Goldin: We had a good time. When we do stuff together, I’m more of the pain in the butt before. I want it to be perfect.
Park: He also gets a little schized out about the little things.
Goldin: And he’s like, “Oh, what the hell.” Then, before you know it, he’s onstage singing and see, I get upset if I forget the words to a song. He couldn’t care less. He’ll get up there and say, “Hey! If anybody can help me out with this song….”
Park: He’s so absolutely lying right now. We’ve been doing this for a long time. I’ve been performing since I was 8, 9, 5, 9 years old.
Goldin: We have a lot of similarities is what it is. Him being a white boy that can sing….
Park: And you’re not?
Goldin: And I’m a white boy who tries to sing [laughs].
Park: Oh, give me a break. But it works out. We’re not going to say it’s a comedy show because it’s not that at all, but it’s two idiots onstage — and I hate to use the word idiot.
Goldin: We have a lot of friends that come out.

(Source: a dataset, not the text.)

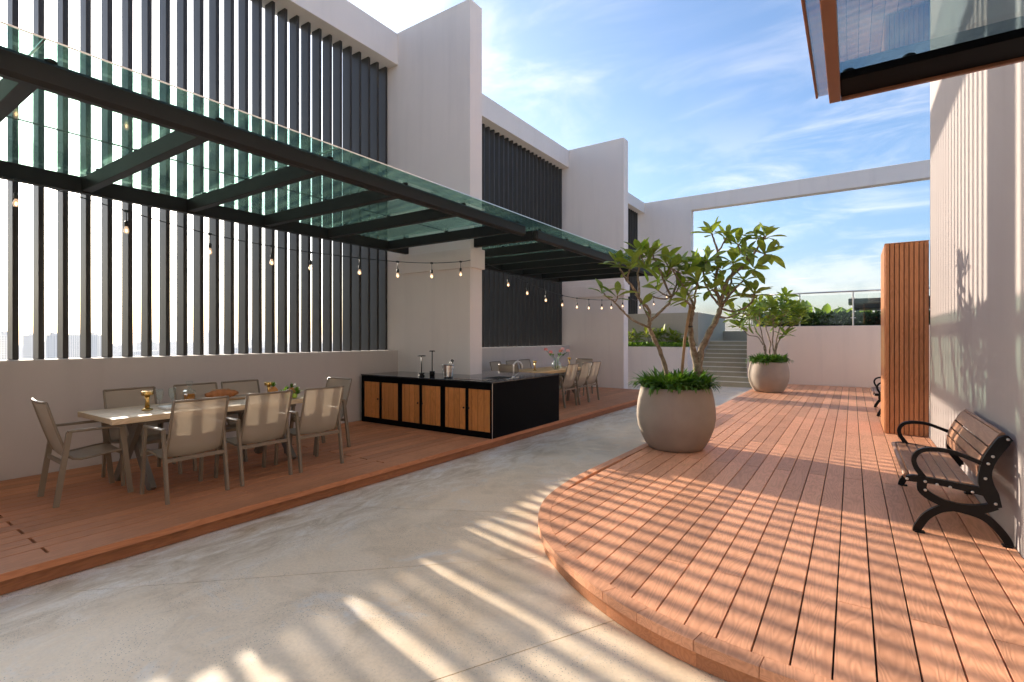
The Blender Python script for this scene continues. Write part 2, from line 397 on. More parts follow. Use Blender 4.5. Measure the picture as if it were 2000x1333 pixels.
def glass(name, tint, refl=1.0, rough=0.0, base=0.04, dust=0.0, dcol=(0.5, 0.7, 0.55)):
    """thin pane: tinted see-through plus fresnel mirror; light passes it tinted"""
    m, t, b = new_mat(name); t.nodes.remove(b)
    tr = nd(t, 'ShaderNodeBsdfTransparent'); tr.inputs[0].default_value = (*tint, 1)
    gl = nd(t, 'ShaderNodeBsdfGlossy'); gl.inputs['Roughness'].default_value = rough; gl.inputs['Color'].default_value = (0.85, 0.95, 0.93, 1)
    lw = nd(t, 'ShaderNodeLayerWeight'); lw.inputs['Blend'].default_value = 0.5
    pw = nd(t, 'ShaderNodeMath', operation='POWER'); lk(t, lw.outputs['Facing'], pw.inputs[0]); pw.inputs[1].default_value = 4.0
    mu = nd(t, 'ShaderNodeMath', operation='MULTIPLY_ADD', use_clamp=True); lk(t, pw.outputs[0], mu.inputs[0]); mu.inputs[1].default_value = 0.9; mu.inputs[2].default_value = base * refl
    mx = nd(t, 'ShaderNodeMixShader'); lk(t, mu.outputs[0], mx.inputs[0]); lk(t, tr.outputs[0], mx.inputs[1]); lk(t, gl.outputs[0], mx.inputs[2])
    last = mx.outputs[0]
    if dust:
        v = coords(t); nz = noise(t, v, 1.4, 6, 0.65, 0.5); tl = nd(t, 'ShaderNodeBsdfTranslucent'); tl.inputs['Color'].default_value = (*dcol, 1)
        f = ramp(t, nz, [(0.3, dust*0.35), (0.7, dust*1.5)]); m2 = nd(t, 'ShaderNodeMixShader'); lk(t, f, m2.inputs[0]); lk(t, last, m2.inputs[1]); lk(t, tl.outputs[0], m2.inputs[2]); last = m2.outputs[0]
    lk(t, last, t.nodes['Material Output'].inputs['Surface']); return m
M['canopy_glass'] = glass('green_canopy_glass', (0.66, 0.84, 0.775), 1.6, 0.02, 0.04, 0.07)
M['canopy_glass_grey'] = glass('blue_grey_canopy_glass', (0.50, 0.61, 0.66), 2.4, 0.01)
M['clear_glass'] = glass('clear_glass', (0.95, 0.97, 0.96), 1.2)
M['rail_glass'] = glass('railing_glass', (0.93, 0.96, 0.955), 1.3)
M['whisky'] = simple('amber_liquid', (0.35, 0.13, 0.015), 0.08)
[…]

Park: Johnny Damon ruined that word for me, by the way [awkward pause]. You don’t know any sports references….
Goldin: No.
Park: Anyhoo…. No, it’s just a couple of guys onstage. We loosely threw together a show and loosely knew what we were talking about. And we totally winged it.
Goldin: We winged it.
Park: It was fun. People had a good time.
Goldin: I worry about the song list and the order of the songs and Michael’s like, “Hey! Whatever happens!” This next show will be kind of like Wayne’s World. Wouldn’t that be fun? It would be in a basement.
Park: Will we have a davenport on the stage? What does davenport even mean?
Goldin: What is that?
Park: Was it like Davenport, Michigan?
Goldin: It’s Davenport, Connecticut, isn’t it?
Park: Was the davenport couch or sofa made in Davenport, Maine?
Goldin: You’re showing your age.
Park: I’m just asking. Ricky, remember the thing about asking.
Goldin: You’re going through a midlife crisis, my friend.
Park: Are you?
Goldin: You are!
Park: I’m not! I don’t say, “slacks.” You say slacks. “Hey, you gonna wear those slacks?”
Goldin: Are you going to wear that leisure suit again?
Park: (ignoring him): They’re jeans, but you call them slacks. We were doing some press for CBS and we went shopping. Now going shopping with Ricky, he’s almost like a woman. You shop like a woman!
Goldin: Well, I have a metrosexual side to me.
Park: No, you are metrosexual. It’s not on the side, it’s what makes you. There’s nothing wrong with that.
Goldin: Well, thank you, Michael. I actually don’t.
Park: And you still tan. I know you do!
Goldin: No, I don’t anymore. Nope.
Park: You do, too! It’s bad for you.
Goldin: I know, I know.
Park: But when he shops … He’s in there talking, flirting with every woman. I was very impressed. It was good work.
Goldin: I’ll flirt with an 850-pound guy in a toll booth just to get through if I have to. It’s just a piece of my personality. It doesn’t mean that I want them….
Park: But he’s like, “Does my ass look good in these jeans?” [Goldin laughs.] And they had the buttons on there. [Points excitedly.] Those are the jeans! Those are the jeans he bought! The great thing is that you’re wearing them and I noticed them.
Goldin: These were Dean Frame’s pants [on AW], all right? ‘Cause I’m broke!